The moment of truth is nearly upon us. In a matter of hours, Brazil and Uruguay are set to face off to decide who will be crowned champions of the FIFA Beach Soccer World Cup. For those in charge of ensuring the future of the sport, now is the perfect time to pause for breath and take stock of events so far here in Rio de Janeiro. Read on as we bring you the highlights of the press conference held on Copacabana beach on 11 November 2006, which was chaired by FIFA Director of Communications Markus Siegler.

Ricardo Teixeira, President of the FIFA Organising Committee for Futsal and Beach Soccer World Cups; Member of the FIFA Executive Committee; President of the Brazilian Football Federation (CBF).
With regard to the incident which took place between the Argentina and Uruguay during their quarter-final clash:
You're asking me if I think that the brawl had a positive side in that it proved both teams were determined to win the game? Absolutely not! What would have been good is if they'd both turned up focused on playing good football. It was regrettable and deplorable, and it must not happen again.   

Regarding the news that Brazil will host the FIFA Beach Soccer World Cup 2007:
We still haven't confirmed which city will host the tournament, although we can confirm that it will be held in Brazil. We have also been asked if we are considering bringing in any changes to the rules or to the number of teams involved, but now's not the time to be talking about that.
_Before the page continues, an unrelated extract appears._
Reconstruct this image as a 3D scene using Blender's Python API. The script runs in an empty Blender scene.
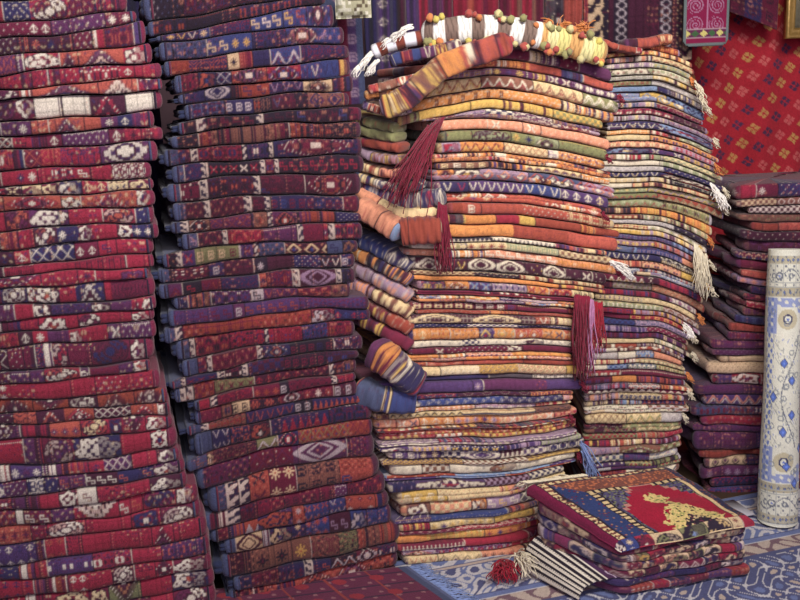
import bpy, math, re
import numpy as np

# ------------------------------------------------------------------ camera, world, lights, exposure
S = bpy.context.scene
COL = S.collection
F = 900.0
PITCH, ROLL, EYE = math.radians(13.0), 0.044, 1.6
_f = np.array([0, math.cos(PITCH), -math.sin(PITCH)])
_r0 = np.array([1.0, 0, 0]); _u0 = np.array([0, math.sin(PITCH), math.cos(PITCH)])
_r = _r0*math.cos(ROLL) - _u0*math.sin(ROLL)
_u = _u0*math.cos(ROLL) + _r0*math.sin(ROLL)
EYEP = np.array([0, 0, EYE])
cam_d = bpy.data.cameras.new('camera'); cam = bpy.data.objects.new('camera', cam_d); COL.objects.link(cam)
cam_d.sensor_width = 36; cam_d.lens = 36*F/800; cam_d.clip_start = .05; cam_d.clip_end = 60
from mathutils import Matrix, Vector
cam.matrix_world = Matrix(((_r[0], _u[0], -_f[0], 0), (_r[1], _u[1], -_f[1], 0), (_r[2], _u[2], -_f[2], EYE), (0, 0, 0, 1)))
S.camera = cam
S.view_settings.view_transform = 'Standard'; S.view_settings.look = 'None'
S.view_settings.gamma = 1; S.view_settings.use_curve_mapping = False
S.view_settings.exposure = 0.0
W_ = bpy.data.worlds.new('world'); S.world = W_; W_.use_nodes = True
W_.node_tree.nodes['Background'].inputs[0].default_value = (.78, .68, 1.0, 1)
W_.node_tree.nodes['Background'].inputs[1].default_value = 1.15

def area(name, loc, target, sx, sy, power, color):
    d = bpy.data.lights.new(name, 'AREA'); d.shape = 'RECTANGLE'; d.size = sx; d.size_y = sy
    d.energy = power; d.color = color
    o = bpy.data.objects.new(name, d); COL.objects.link(o); o.location = loc
    o.rotation_euler = (Vector(target)-Vector(loc)).to_track_quat('-Z', 'Y').to_euler()
    return o
area('ceiling_lamp_light', (.75, .9, 2.95), (.45, 2.9, 1.0), 1.4, .5, 92, (1.0, .95, .84))
area('shop_lamp_light', (.7, -.6, 2.3), (.2, 2.9, .7), 1.2, 1.2, 30, (1, .92, .9))

# ------------------------------------------------------------------ maths helpers
def ray(px, py): return _f*F + _r*(px-400) - _u*(py-300)
def PV(px, py, Y0, m=0.0):
    r = ray(px, py); return EYEP + r*(Y0/(r[1]-m*r[0]))
def PZ(px, py, z):
    r = ray(px, py); return EYEP + r*((z-EYE)/r[2])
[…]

There are always new proposals on the table, but it will be up to the Committee to get together and decide, once the time is right. 

Urs Linsi, FIFA General Secretary
Concerning the way FIFA has supported beach soccer in recent years:
In 2004 Ricardo Teixeira started telling us that we had to take this sport more seriously, and he invited us to start increasing our involvement. These days we're very grateful for the initiative he showed, given that the sport is growing rapidly into one that is well-respected throughout the world. It's very easy to see the progress made in a very short time: today we saw an excellent encounter between Brazil and Portugal, two great teams which proved just how strong beach soccer is nowadays. It's also good to see the great atmosphere currently prevailing in Rio de Janeiro, the ideal place to promote this sport.

With regard to the way beach soccer has progressed over the last year:
Among other things, it comes down to just how easy it is to play. All you need is a ball, players and some sand. Even in Switzerland, where we don't have any beaches, we hold beach soccer tournaments every year. It may be true that the game is played using different rules on every beach across the world, but FIFA are in the process of sending educational material to every member country to try and make these criteria more consistent. At the same time, the concept of Fair Play is vital for this sport to succeed. Aside from what happened between Argentina and Uruguay, which I think was an exception to the rule, those involved in the other games have shown mutual respect and good manners both on and off the pitch.

On the prospect of hosting the competition in a different country as of 2008:
Of course that could happen, but at the moment the most important thing is to promote this sport, and what better place to do so than in its own backyard? One mustn't forget that this sport and these competitions started out in Brazil. We've come here to learn, although we could possibly start rotating host nation duties as happens with the other FIFA competitions. There are a number of places that have shown interest in hosting this event: Bahrain, Dubai, Durban, Marseille, Mauritius, Portugal and Russia. For the time being, we'll hold the event here again in 2007 and then we'll see what happens. As I said earlier, this sport started out here and that should be taken into consideration. 

Orlando Silva, Brazil's Minister for Sport
Regarding his feelings on hosting the tournament here in Rio de Janeiro:
At moments like these, I feel I'm in a position to say just how pleased Brazil as a whole is to be hosting this competition. Beach soccer, just like football, is a great way of bringing people from different countries and cultures together. That's been one of the achievements of this tournament, and every game has been packed with emotion. I'd now like to take a moment to say thank you to all those who have made this festival (of beach soccer) possible, and to wish the best of luck to the Brazilian team. Let's hope they can get the right result in tomorrow's final against Uruguay. 

On government initiatives which plan to use beach soccer to help bring about social change:
There's no doubt that the beach soccer dynamic and Brazil's footballing heritage could enable this sport to be used in a variety of projects. We don't have any (projects) up in place at the present time, but we're extremely open to any ideas and proposals that people may have. There also might be an opportunity for social institutions to make good use of beach soccer, by encouraging children to play the game and to share its values. We're very aware of just how important that could be.

Luis Felipe Tavares, Executive Member of FIFA Beach Soccer SL, responsible for organising the FIFA Beach Soccer World Cup
Regarding the conclusions to be drawn from this year's tournament:
This event serves as recognition of all the time and hard work we've put into beach soccer since 1994, when we held our very first tournament here on the Copacabana beach. Twelve years later, the infrastructure we've established, the progress we've made and the hard work that we've put into everything has been rewarded by FIFA's recognition of our efforts. I'm extremely proud to be part of a team that has taken this sport to more than 150 countries.